Harris arrived at the airport and was ushered into her VP limo. She was driven down a road advertising the candidacy of her rival, former President Donald Trump, according to the New York Post. About 30 minutes later, Harris arrived at her destination, a local bookstore called Classic Elements where the media-avoiding vice president spoke to an invitation-only group eager to hear Harris’ plans for small business.

“She’s hiding from most of the people,” undecided voter Ed Luce told The Post. “She needs to convince a lot of the working poor people.” Those working people used to vote Democrat when the party had a greater affiliation with the working class that Trump now enjoys.

Johnstown hasn’t had affluent union jobs since a 1977 flood eliminated the mines and mills, the Post noted. It’s Trump's country now, as the former president won the town and surrounding county with 67 percent of the vote in 2016 and 2020.

“Old school Democrats are what the Republicans are now,” voter Jim Ardary told the Post, in reference to a Democratic Party that used to acknowledge blue-collar labor and patriotism in the same breath. Ardary tried to keep Trump protesters from disturbing Harris’ bookstore event on Friday night.
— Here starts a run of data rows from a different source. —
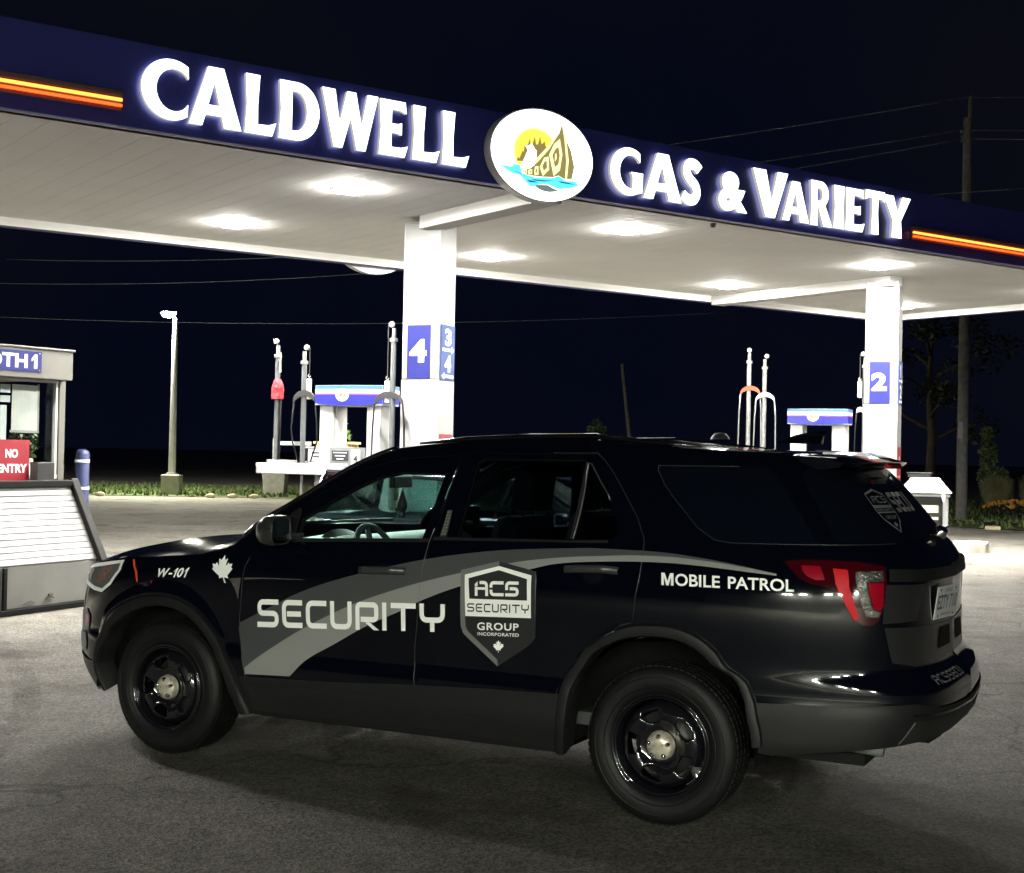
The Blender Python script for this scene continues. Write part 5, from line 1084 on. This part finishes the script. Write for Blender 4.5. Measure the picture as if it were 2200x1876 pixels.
# ------------------------------------------------------------------ dark car beyond the SUV
def parked_car(loc, rz, label):
    r = tag(empty('parked_car', loc, rz), label, 'car'); L, W = 4.55, 1.78
    st_ = [(-2.27, .60, .78, .45), (-2.20, .76, .90, .33), (-1.8, .86, .98, .28), (-1.0, .89, 1.0, .22), (0, .89, .98, .22), (.8, .89, .96, .22), (1.5, .87, .90, .24), (2.0, .80, .80, .28), (2.22, .66, .68, .34), (2.28, .50, .58, .42)]
    g = Geo(); rows = []
    for x, hw, zt, zb in st_:
        zm = (zt + zb) / 2; rows.append([(x, -hw * .86, zb), (x, -hw, zb + .10), (x, -hw * 1.015, zm), (x, -hw * .985, zt - .10), (x, -hw * .90, zt - .01), (x, -hw * .5, zt + .025), (x, 0, zt + .035), (x, hw * .5, zt + .025), (x, hw * .90, zt - .01), (x, hw * .985, zt - .10), (x, hw * 1.015, zm), (x, hw, zb + .10), (x, hw * .86, zb), (x, -hw * .86, zb)])
    g.grid(rows); g.add(rows[0][:-1], [tuple(range(13))]); g.add(rows[-1][:-1], [tuple(reversed(range(13)))])
    paint = mat('dark_blue_paint', (.004, .006, .018), .18, 0, coat=1.); g.build('body', paint, r, smooth=True, auto=.8)
    g = Geo(); rf = [(-2.26, .97), (-2.12, 1.44), (-1.2, 1.53), (-.2, 1.475), (.35, 1.40), (1.15, .985)]
    hw2 = [.78, .64, .62, .62, .66, .80]; rows = []
    for (x, z), h in zip(rf, hw2): rows.append([(x, -h, z - .03), (x, -h * .6, z), (x, 0, z + .012), (x, h * .6, z), (x, h, z - .03)])
    g.grid(rows[1:5]); g.build('roof', paint, r, smooth=True)
    g = Geo(); g.grid([rows[0], rows[1]]); g.build('rear_window', M_PRIV, r)
    g = Geo(); g.grid([rows[4], rows[5]]); g.build('windshield', glass('car_glass', (.35, .5, .48)), r)
    for sd in (-1, 1):
        bz = [(-1.80, .96), (-.45, .985), (.95, .965)]
        for (x0, x1, xa, xb) in ((-2.0, -.50, -1.80, -.50), (-.42, .86, -.42, .30)):
            g = Geo(); q = [(x0, sd * .86, .97), (x1, sd * .86, .97), (xb, sd * .66, 1.40), (xa, sd * .66, 1.40)]; g.add(q, [(0, 1, 2, 3)]); g.build('side_window', glass('car_glass', (.35, .5, .48)), r)
        g = Geo()
        for p0, p1 in (((-2.26, .78, .95), (-2.10, .655, 1.44)), ((-.46, .87, .97), (-.46, .665, 1.42)), ((1.12, .82, .96), (.33, .665, 1.395)), ((-2.2, .80, .955), (1.15, .86, .965)), ((-2.10, .65, 1.425), (.36, .66, 1.385))): g.tube([(p0[0], sd * p0[1], p0[2]), (p1[0], sd * p1[1], p1[2])], .035, 6)
        g.build('pillars', paint, r)
        g = Geo(); g.box((.82, sd * .99, 1.02), (.10, .18, .13)); g.build('side_mirror', paint, r, bevel=.03)
        g = Geo(); g.box((-2.14, sd * .60, .80), (.16, .28, .12)); g.build('tail_lamp', mat('lamp_red', (), 0), r, bevel=.02)
        g = Geo(); g.box((2.10, sd * .58, .66), (.2, .28, .10)); g.build('headlight', mat('lamp_clear', (), 0), r, bevel=.02)
        for x in (-1.38, 1.38):
            g = Geo(); M = Matrix.Translation((x, sd * .80, .32)) @ Matrix.Rotation(PI / 2, 4, 'X'); g.lathe([(.20, -.10), (.30, -.10), (.32, -.07), (.32, .07), (.30, .10), (.20, .10)], 28, M); wl = g.build('wheel', M_BLK, r, smooth=True, auto=.6)
            g = Geo(); g.lathe([(0, .08 * -sd), (.06, .085 * -sd), (.19, .06 * -sd), (.205, .09 * -sd)], 24, M); g.build('rim', M_STEEL, wl, smooth=True)
            g = Geo(); g.lathe([(0, -.1), (.36, -.1), (.36, .02), (0, .02)], 24, Matrix.Translation((x, sd * .80, .33)) @ Matrix.Rotation(PI / 2, 4, 'X')); 
    g = Geo(); g.box((0, 0, .62), (.05, 1.2, .5)); g.box((0, 0, .30), (3.6, 1.4, .12)); g.build('floor_pan', M_DARK, r)
    return r
parked_car((.14, 15.26, 0), IY, 'dark blue car parked at the pump, mostly hidden behind the SUV')

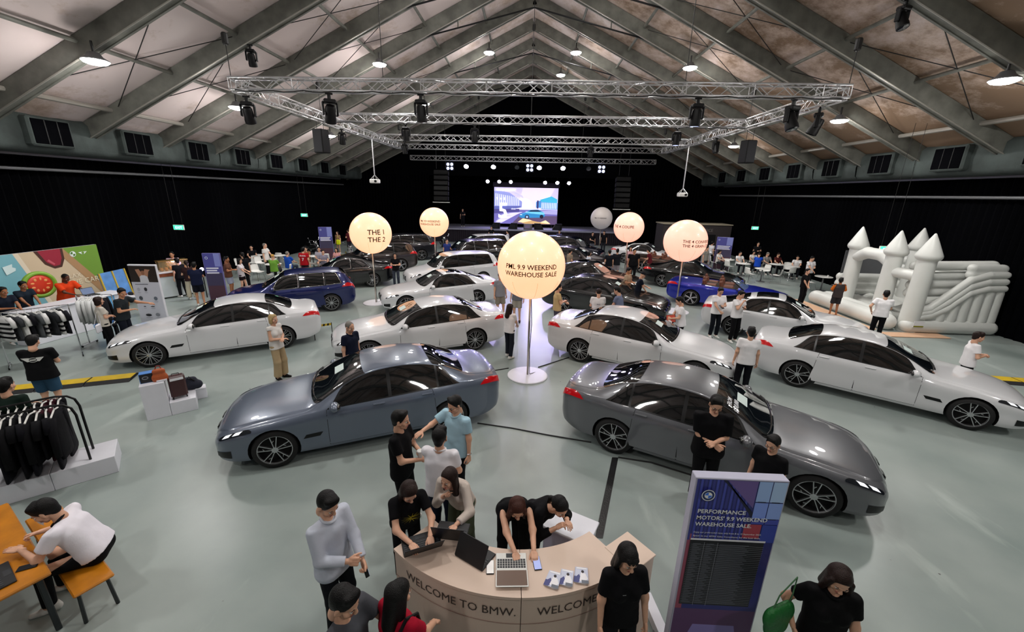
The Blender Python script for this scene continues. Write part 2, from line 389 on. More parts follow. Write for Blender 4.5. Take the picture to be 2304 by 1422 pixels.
# ---------------------------------------------------------------- lattice trusses
def truss(p, q, label, sz=.34, pitch=.42, cr=.027, br=.013):
    p = np.array(p, float); q = np.array(q, float); L = np.linalg.norm(q-p); d = (q-p)/L; s_ = np.cross(d, (0, 0, 1.)); u = np.array((0, 0, 1.))
    root = empty('lattice_truss', tuple(p), 0, label, 'truss', 'aluminium lattice trusses'); c4 = [(-1,-1),(1,-1),(1,1),(-1,1)]
    off = [s_*a*sz/2+u*b*sz/2 for a, b in c4]
    for o_ in off:
        m = MB(); m.cyl(o_, o_+d*L, cr, n=6); m.build('chord', M_alu, root, True)
    n = max(2, round(L/pitch)); m = MB()
    for k in range(4):
        a, b = off[k], off[(k+1) % 4]
        for i in range(n):
            t0, t1 = L*i/n, L*(i+1)/n
            m.cyl((a if i % 2 else b)+d*t0, (b if i % 2 else a)+d*t1, br, n=4, cap=False)
        for t in [0, L]+[2.0*j for j in range(1, int(L/2.0)+1)]: m.cyl(a+d*min(t, L), b+d*min(t, L), br, n=4, cap=False)
    lo = m.build('lattice', M_alu, root); lo['kind'] = 'stuff'
    return root
TZ, TX0 = 7.6, 9.4
truss((-TX0, 13.9, TZ), (TX0, 13.9, TZ), 'bright aluminium lattice truss nearest the viewer, spanning the hall')
truss((-TX0, 19.6, TZ), (TX0, 19.6, TZ), 'second aluminium cross truss, behind the nearest one', .32)
truss((-TX0, 26.2, TZ), (TX0, 26.2, TZ), 'third aluminium cross truss towards the stage', .32)
truss((-TX0, 31.2, TZ), (TX0, 31.2, TZ), 'fourth cross truss, closing the hung rectangle at the stage end', .32)
truss((-TX0, 14.1, TZ), (-TX0, 31.0, TZ), 'long side truss running to the stage on the pale roof side')
truss((TX0, 14.1, TZ), (TX0, 31.0, TZ), 'long side truss running to the stage on the stained roof side')
truss((-9.4, 33.9, 7.05), (9.7, 33.9, 7.05), 'lowest lattice truss, carrying the glowing stage lights', .32)
for i, (x, y) in enumerate([(-9.4, 13.9), (9.4, 13.9), (-9.4, 19.6), (9.4, 19.6), (-9.4, 31.2), (9.4, 31.2), (-4.6, 13.9), (4.6, 13.9), (0, 19.6), (0, 26.2), (-4, 33.9), (4, 33.9)]):
    m = MB(); zt = 7.05 if y > 33 else TZ; m.cyl((0, 0, .17), (0, 0, RZ-RS*abs(x)-zt-.6), .012, n=5); m.rbox((0, 0, RZ-RS*abs(x)-zt-.75), (.16, .16, .34), .04)
    tag(m.build('hoist_cable', M_cable, None, loc=(x, y, zt)), 'thin cable and black hoist at the '+['near corner on the pale roof side', 'near corner on the castle side', 'second truss end on the pale roof side', 'second truss end on the castle side', 'fourth truss end on the pale roof side', 'fourth truss end on the castle side', 'nearest truss, pale roof half', 'nearest truss, castle half', 'middle of the second truss', 'middle of the third truss', 'lowest truss, cafe half', 'lowest truss, castle half'][i], 'cable', 'truss hoist cables')
for y, (x0, x1), z in ((13.9, (-9.2, 9.2), TZ-.19), (19.6, (-9.2, 9.2), TZ-.19)):
    n = 60; P = [(x0+(x1-x0)*i/n, y-.2, z-.05*abs(math.sin(i*.9))) for i in range(n+1)]; m = MB(); m.tube(P, .016, 5); tag(m.build('power_cable', M_cable), 'black cable looped along the %s cross truss' % ('nearest' if y < 15 else 'second'), 'cable')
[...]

Despite these trends, Greg Daducra, vice president of United Steelworkers Local 2632 remains committed to the Democrats. “I still believe the Democrats are the working man’s party,” Greg Dadura told The Post. But a lot of his membership has deserted the party of the union leadership and will be voting for Trump on Nov. 5.

Trump came to Johnstown on Sept. 4 and offered an entirely different political show than Harris. The rally attracted more than 6,000 people who gathered in a local auditorium. Participants had to register but they didn’t need an invitation. The event had people standing in a line that went on two miles. When the auditorium reached capacity, the Trump campaign put a jumbotron outside of the building for people so more people could watch the rally.

The Biden-Harris campaign has made it a point to avoid media during campaign stopovers as well. At a recent stop-over in Lancaster Country to deliver a pep talk to campaign workers, vice presidential candidate Gov. Tim Walz (D-MN) made a point of avoiding reporters and telling them to “not disrupt the program.” Harris and Walz also faced criticism when they finally sat for a pre-recorded question-and-answer session with CNN’s Dana Bash that was highly controlled.